US Internet Company Refused To Participate In NSA Surveillance, Documents Reveal (zdnet.com)
Zack Whittaker reports via ZDNet: A U.S. company refused to comply with a top-secret order that compelled it to facilitate government surveillance, according to newly declassified documents. According to the document, the unnamed company's refusal to participate in the surveillance program was tied to an apparent expansion of the foreign surveillance law, details of which were redacted by the government prior to its release, as it likely remains classified. It's thought to be only the second instance of an American company refusing to comply with a government surveillance order. The first was Yahoo in 2008. It was threatened with hefty daily fines if it didn't hand over customer data to the National Security Agency. The law is widely known in national security circles as forming the legal basis authorizing the so-called PRISM surveillance program, which reportedly taps data from nine tech titans including Apple, Facebook, Google, Microsoft, and others. It also permits "upstream" collection from the internet fiber backbones of the internet. Any guesses as to which company it may be? The company was not named in the 2014-dated document, but it's thought to be an internet provider or a tech company.

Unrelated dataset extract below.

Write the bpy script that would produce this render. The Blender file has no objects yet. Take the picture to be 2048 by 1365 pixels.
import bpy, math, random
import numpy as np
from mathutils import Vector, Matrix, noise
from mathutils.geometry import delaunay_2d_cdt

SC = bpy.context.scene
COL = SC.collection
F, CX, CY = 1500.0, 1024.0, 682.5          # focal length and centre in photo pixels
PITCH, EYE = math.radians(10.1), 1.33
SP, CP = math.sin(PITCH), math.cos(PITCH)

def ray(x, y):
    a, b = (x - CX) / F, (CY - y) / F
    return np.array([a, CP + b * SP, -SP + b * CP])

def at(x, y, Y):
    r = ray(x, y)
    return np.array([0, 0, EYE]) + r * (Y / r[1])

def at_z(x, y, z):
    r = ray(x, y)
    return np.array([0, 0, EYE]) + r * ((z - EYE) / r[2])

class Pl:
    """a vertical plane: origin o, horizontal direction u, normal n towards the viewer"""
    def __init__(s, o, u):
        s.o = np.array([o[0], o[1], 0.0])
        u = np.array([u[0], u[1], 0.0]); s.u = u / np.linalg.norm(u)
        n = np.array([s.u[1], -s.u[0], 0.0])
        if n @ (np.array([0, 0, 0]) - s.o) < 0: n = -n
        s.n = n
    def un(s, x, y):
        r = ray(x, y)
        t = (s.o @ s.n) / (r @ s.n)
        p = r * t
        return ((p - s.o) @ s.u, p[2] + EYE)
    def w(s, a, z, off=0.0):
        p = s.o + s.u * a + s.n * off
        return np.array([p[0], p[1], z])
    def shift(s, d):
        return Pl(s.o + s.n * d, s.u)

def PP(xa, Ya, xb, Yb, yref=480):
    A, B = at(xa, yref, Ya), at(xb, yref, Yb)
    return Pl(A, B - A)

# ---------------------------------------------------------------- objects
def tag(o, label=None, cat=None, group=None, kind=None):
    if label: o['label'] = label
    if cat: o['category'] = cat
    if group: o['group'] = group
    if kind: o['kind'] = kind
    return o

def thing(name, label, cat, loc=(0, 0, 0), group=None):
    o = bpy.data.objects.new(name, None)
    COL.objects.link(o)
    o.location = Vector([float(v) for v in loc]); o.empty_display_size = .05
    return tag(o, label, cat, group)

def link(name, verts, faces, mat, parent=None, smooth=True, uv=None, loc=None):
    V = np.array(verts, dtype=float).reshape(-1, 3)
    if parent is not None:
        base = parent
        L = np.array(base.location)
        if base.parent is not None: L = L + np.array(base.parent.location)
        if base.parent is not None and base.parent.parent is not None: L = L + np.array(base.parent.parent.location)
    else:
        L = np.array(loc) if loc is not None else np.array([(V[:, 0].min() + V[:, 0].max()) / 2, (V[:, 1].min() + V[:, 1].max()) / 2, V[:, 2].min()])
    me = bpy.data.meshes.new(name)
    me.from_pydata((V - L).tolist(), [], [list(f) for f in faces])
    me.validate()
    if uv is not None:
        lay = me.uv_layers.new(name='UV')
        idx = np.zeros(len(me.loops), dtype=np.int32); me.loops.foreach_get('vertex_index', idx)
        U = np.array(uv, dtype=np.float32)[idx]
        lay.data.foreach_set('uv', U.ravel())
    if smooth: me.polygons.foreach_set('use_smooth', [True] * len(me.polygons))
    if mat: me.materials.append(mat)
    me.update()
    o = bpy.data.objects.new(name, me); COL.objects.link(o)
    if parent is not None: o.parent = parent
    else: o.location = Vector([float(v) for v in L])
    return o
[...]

Lavabit, assuming the calendar years fit the redacted docs.
It isn't Qwest. These documents are from 2014. Qwest was bought out and rebranded in 2011. The NSA stuff they're known for was from the early 2000s.
When I got a notice from Cox for my "business-level connection" they specifically wrote that as this was a business service I was allowed per my contract to share out my signal via unauthenticated wifi and they therefor assumed that was how the infringement happened. At that point, I tweaked utorrent to only share back up to 120% and then stop seeding, and never got another notification. So yes, they do really put their customer first in this.